Given its more than half century of tradition unimpeded by progress, I’ve always been cynical about the future of general aviation and its life’s blood, the flight training industry that educates new pilots. Then I attended the next-to-last regional meeting of the AOPA Flight Training Student Retention Initiative (FTSRI), held August 23 at the Hilton Garden Inn across the street from the Chicago-DuPage Airport. It offset my cynicism to the point where I think they have a 50-50 chance of making a difference.
The 2.5-hour meeting got off to a good start. About 50 people registered for the gathering, and 40 of them showed up. Disbursed at 10 tables, before the break I sat with three student pilots and a new private pilot. During the break, Jennifer Storm, who leads FTSRI, asked if I would relocate to even out a table occupied by a CFI, a student pilot, and a new private. Another gathering, which I did not attend, would be held the next day for CFIs and flight school operators, she said.
Both regional meetings operated with the same rules: Focus on what we can do, not what’s wrong.
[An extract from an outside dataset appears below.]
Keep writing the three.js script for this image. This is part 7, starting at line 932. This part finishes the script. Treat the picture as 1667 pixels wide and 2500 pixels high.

Yeah, I’ve heard that before, but the well structured and led program pulled it off! Before a break at the hour mark, Storm PowerPointed AOPA’s research findings (see The Flight Training Experience: A survey of students, pilots, and instructors). Afterwards, each table would achieve consensus on a pertinent retention attribute and propose a workable solution. With each shared solution, and news of AOPA efforts in beta test, a dory of hope started to float on my ocean of cynicism.